* start DATA SECTION *
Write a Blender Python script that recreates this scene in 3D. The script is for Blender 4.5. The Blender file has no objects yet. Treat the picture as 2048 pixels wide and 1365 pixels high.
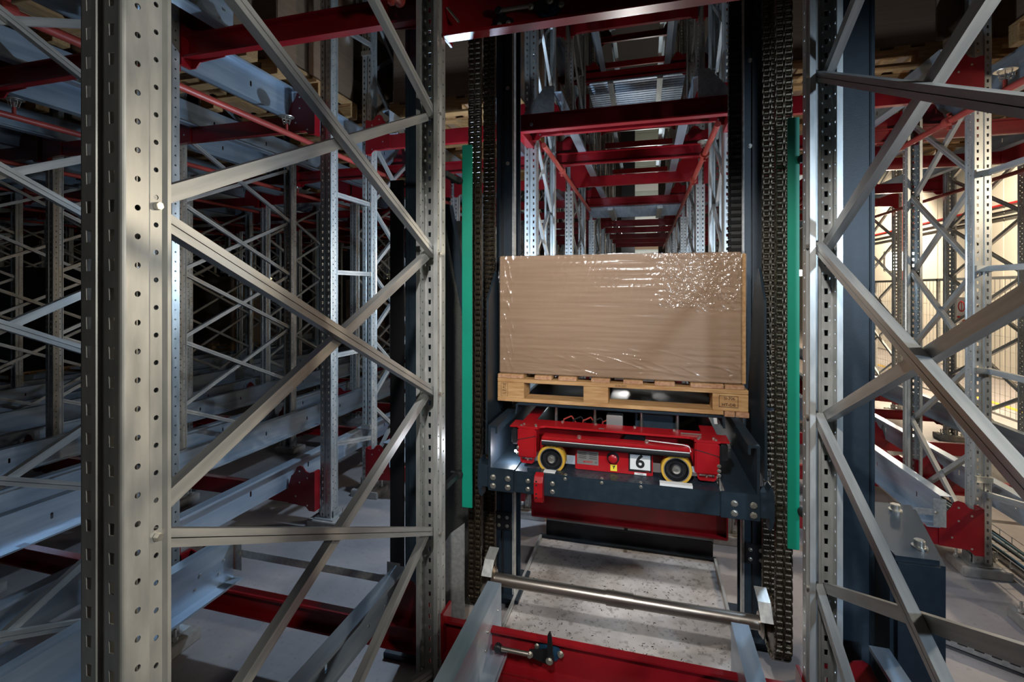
import bpy, bmesh, math, random
from mathutils import Matrix, Vector
random.seed(7)
PI = math.pi
SC = bpy.context.scene
COL = SC.collection
# ------------------------------------------------------------------ camera
CAM_H = 1.85
YAW = math.atan(267.0 / 967.0)
cam_d = bpy.data.cameras.new('camera'); cam = bpy.data.objects.new('camera', cam_d); COL.objects.link(cam)
cam_d.sensor_width = 36.0; cam_d.lens = 17.0; cam_d.shift_y = -(682.5 - 578.0) / 2048.0
cam_d.clip_start = 0.02; cam_d.clip_end = 200
cam.location = (0, 0, CAM_H); cam.rotation_euler = (PI / 2, 0, YAW)
SC.camera = cam
# ------------------------------------------------------------------ world and lights
SC.view_settings.view_transform = 'Standard'; SC.view_settings.look = 'None'
SC.view_settings.gamma = 1.0; SC.view_settings.use_curve_mapping = False
SC.view_settings.exposure = 0.10
SC.cycles.max_bounces = 6; SC.cycles.diffuse_bounces = 2; SC.cycles.glossy_bounces = 3; SC.cycles.transmission_bounces = 2; SC.cycles.transparent_max_bounces = 8
SC.cycles.caustics_reflective = False; SC.cycles.caustics_refractive = False
wd = bpy.data.worlds.new('hall_ambient'); SC.world = wd; wd.use_nodes = True
wd.node_tree.nodes['Background'].inputs[0].default_value = (0.55, 0.65, 0.85, 1)
wd.node_tree.nodes['Background'].inputs[1].default_value = 0.012

def light(kind, name, loc, energy, color, target=None, size=0.1, spot=None, blend=0.3):
    l = bpy.data.lights.new(name, kind); l.energy = energy; l.color = color
    if kind == 'AREA': l.shape = 'RECTANGLE'; l.size = size; l.size_y = size
    else: l.shadow_soft_size = size
    if kind == 'SPOT': l.spot_size = spot; l.spot_blend = blend
    o = bpy.data.objects.new(name, l); COL.objects.link(o); o.location = loc
    if target is not None:
        d = Vector(target) - Vector(loc); o.rotation_euler = d.to_track_quat('-Z', 'Y').to_euler()
    return o
COOL = (0.62, 0.80, 1.0); WARM = (1.0, 0.84, 0.62); WHITE = (1.0, 0.97, 0.93)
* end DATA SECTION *
## WORK INSTRUCTIONS
Repeat the listing verbatim. Skip the pictures.

## ANSWER TO THE EXERCISE
Write a Blender Python script that recreates this scene in 3D. The script is for Blender 4.5. The Blender file has no objects yet. Treat the picture as 2048 pixels wide and 1365 pixels high.
import bpy, bmesh, math, random
from mathutils import Matrix, Vector
random.seed(7)
PI = math.pi
SC = bpy.context.scene
COL = SC.collection
# ------------------------------------------------------------------ camera
CAM_H = 1.85
YAW = math.atan(267.0 / 967.0)
cam_d = bpy.data.cameras.new('camera'); cam = bpy.data.objects.new('camera', cam_d); COL.objects.link(cam)
cam_d.sensor_width = 36.0; cam_d.lens = 17.0; cam_d.shift_y = -(682.5 - 578.0) / 2048.0
cam_d.clip_start = 0.02; cam_d.clip_end = 200
cam.location = (0, 0, CAM_H); cam.rotation_euler = (PI / 2, 0, YAW)
SC.camera = cam
# ------------------------------------------------------------------ world and lights
SC.view_settings.view_transform = 'Standard'; SC.view_settings.look = 'None'
SC.view_settings.gamma = 1.0; SC.view_settings.use_curve_mapping = False
SC.view_settings.exposure = 0.10
SC.cycles.max_bounces = 6; SC.cycles.diffuse_bounces = 2; SC.cycles.glossy_bounces = 3; SC.cycles.transmission_bounces = 2; SC.cycles.transparent_max_bounces = 8
SC.cycles.caustics_reflective = False; SC.cycles.caustics_refractive = False
wd = bpy.data.worlds.new('hall_ambient'); SC.world = wd; wd.use_nodes = True
wd.node_tree.nodes['Background'].inputs[0].default_value = (0.55, 0.65, 0.85, 1)
wd.node_tree.nodes['Background'].inputs[1].default_value = 0.012

def light(kind, name, loc, energy, color, target=None, size=0.1, spot=None, blend=0.3):
    l = bpy.data.lights.new(name, kind); l.energy = energy; l.color = color
    if kind == 'AREA': l.shape = 'RECTANGLE'; l.size = size; l.size_y = size
    else: l.shadow_soft_size = size
    if kind == 'SPOT': l.spot_size = spot; l.spot_blend = blend
    o = bpy.data.objects.new(name, l); COL.objects.link(o); o.location = loc
    if target is not None:
        d = Vector(target) - Vector(loc); o.rotation_euler = d.to_track_quat('-Z', 'Y').to_euler()
    return o
COOL = (0.62, 0.80, 1.0); WARM = (1.0, 0.84, 0.62); WHITE = (1.0, 0.97, 0.93)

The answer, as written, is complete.